DIRECTIONS
The material below contains a line with "Write part 3" and a line with "def near_houses(X, Y): return". Copy exactly those two lines and all lines between them.

DATASET ROWS
◆ ◆ ◆ ◆ ◆
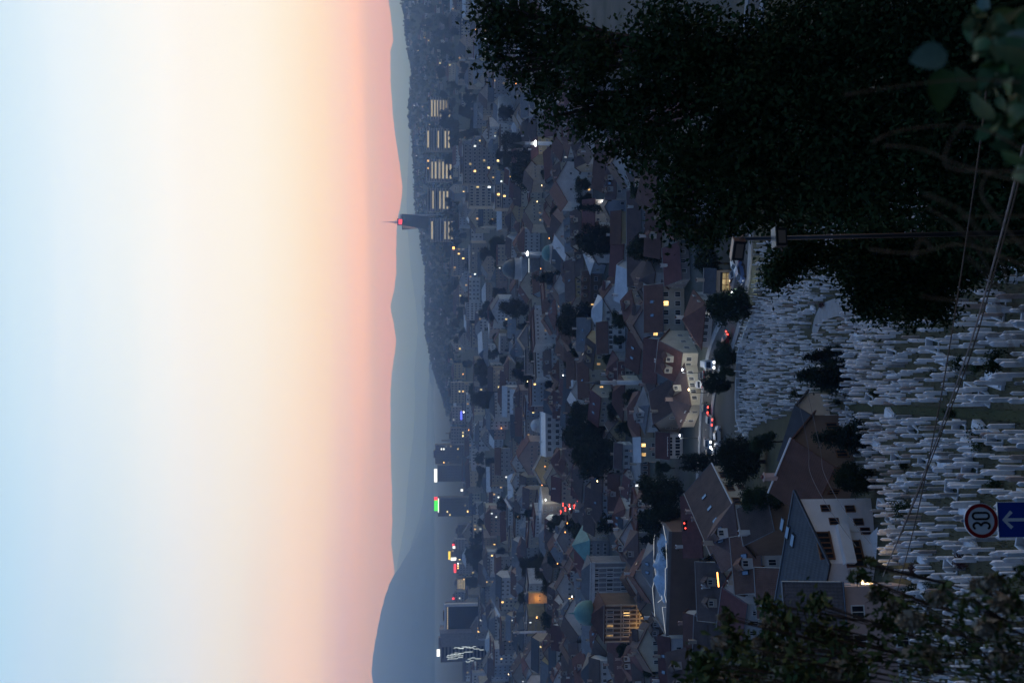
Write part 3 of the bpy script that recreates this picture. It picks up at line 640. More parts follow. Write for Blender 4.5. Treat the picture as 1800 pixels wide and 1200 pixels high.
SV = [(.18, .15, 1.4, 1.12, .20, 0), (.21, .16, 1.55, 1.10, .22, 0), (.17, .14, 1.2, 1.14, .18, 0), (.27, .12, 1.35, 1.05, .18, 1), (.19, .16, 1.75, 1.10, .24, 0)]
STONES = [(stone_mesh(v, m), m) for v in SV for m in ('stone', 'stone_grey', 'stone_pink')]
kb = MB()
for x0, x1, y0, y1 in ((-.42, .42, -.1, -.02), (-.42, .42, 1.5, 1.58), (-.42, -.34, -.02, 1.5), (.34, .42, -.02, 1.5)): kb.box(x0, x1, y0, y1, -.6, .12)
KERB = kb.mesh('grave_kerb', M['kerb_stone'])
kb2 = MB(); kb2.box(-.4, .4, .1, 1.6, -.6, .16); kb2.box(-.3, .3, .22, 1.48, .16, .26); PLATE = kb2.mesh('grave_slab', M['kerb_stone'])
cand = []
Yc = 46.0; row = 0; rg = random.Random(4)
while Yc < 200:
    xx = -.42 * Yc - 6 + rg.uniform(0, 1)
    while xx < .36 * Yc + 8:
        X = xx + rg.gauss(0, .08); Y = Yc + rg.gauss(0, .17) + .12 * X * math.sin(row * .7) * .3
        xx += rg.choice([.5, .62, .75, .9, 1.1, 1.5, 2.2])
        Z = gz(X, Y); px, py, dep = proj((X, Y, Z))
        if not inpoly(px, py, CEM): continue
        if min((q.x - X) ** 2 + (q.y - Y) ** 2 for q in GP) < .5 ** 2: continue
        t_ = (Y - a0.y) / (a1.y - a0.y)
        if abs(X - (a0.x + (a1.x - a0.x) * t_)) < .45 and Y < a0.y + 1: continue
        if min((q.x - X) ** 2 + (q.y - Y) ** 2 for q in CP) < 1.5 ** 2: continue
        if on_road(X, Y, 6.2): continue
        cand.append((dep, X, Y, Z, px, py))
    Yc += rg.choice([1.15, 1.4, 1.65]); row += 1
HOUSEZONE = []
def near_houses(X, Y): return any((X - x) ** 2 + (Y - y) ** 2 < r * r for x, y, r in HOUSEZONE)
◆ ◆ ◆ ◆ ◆
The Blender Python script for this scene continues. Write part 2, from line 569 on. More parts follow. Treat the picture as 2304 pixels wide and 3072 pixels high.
◆ ◆ ◆ ◆ ◆
TASK RESPONSE
Write part 3 of the bpy script that recreates this picture. It picks up at line 640. More parts follow. Write for Blender 4.5. Treat the picture as 1800 pixels wide and 1200 pixels high.
SV = [(.18, .15, 1.4, 1.12, .20, 0), (.21, .16, 1.55, 1.10, .22, 0), (.17, .14, 1.2, 1.14, .18, 0), (.27, .12, 1.35, 1.05, .18, 1), (.19, .16, 1.75, 1.10, .24, 0)]
STONES = [(stone_mesh(v, m), m) for v in SV for m in ('stone', 'stone_grey', 'stone_pink')]
kb = MB()
for x0, x1, y0, y1 in ((-.42, .42, -.1, -.02), (-.42, .42, 1.5, 1.58), (-.42, -.34, -.02, 1.5), (.34, .42, -.02, 1.5)): kb.box(x0, x1, y0, y1, -.6, .12)
KERB = kb.mesh('grave_kerb', M['kerb_stone'])
kb2 = MB(); kb2.box(-.4, .4, .1, 1.6, -.6, .16); kb2.box(-.3, .3, .22, 1.48, .16, .26); PLATE = kb2.mesh('grave_slab', M['kerb_stone'])
cand = []
Yc = 46.0; row = 0; rg = random.Random(4)
while Yc < 200:
    xx = -.42 * Yc - 6 + rg.uniform(0, 1)
    while xx < .36 * Yc + 8:
        X = xx + rg.gauss(0, .08); Y = Yc + rg.gauss(0, .17) + .12 * X * math.sin(row * .7) * .3
        xx += rg.choice([.5, .62, .75, .9, 1.1, 1.5, 2.2])
        Z = gz(X, Y); px, py, dep = proj((X, Y, Z))
        if not inpoly(px, py, CEM): continue
        if min((q.x - X) ** 2 + (q.y - Y) ** 2 for q in GP) < .5 ** 2: continue
        t_ = (Y - a0.y) / (a1.y - a0.y)
        if abs(X - (a0.x + (a1.x - a0.x) * t_)) < .45 and Y < a0.y + 1: continue
        if min((q.x - X) ** 2 + (q.y - Y) ** 2 for q in CP) < 1.5 ** 2: continue
        if on_road(X, Y, 6.2): continue
        cand.append((dep, X, Y, Z, px, py))
    Yc += rg.choice([1.15, 1.4, 1.65]); row += 1
HOUSEZONE = []
def near_houses(X, Y): return any((X - x) ** 2 + (Y - y) ** 2 < r * r for x, y, r in HOUSEZONE)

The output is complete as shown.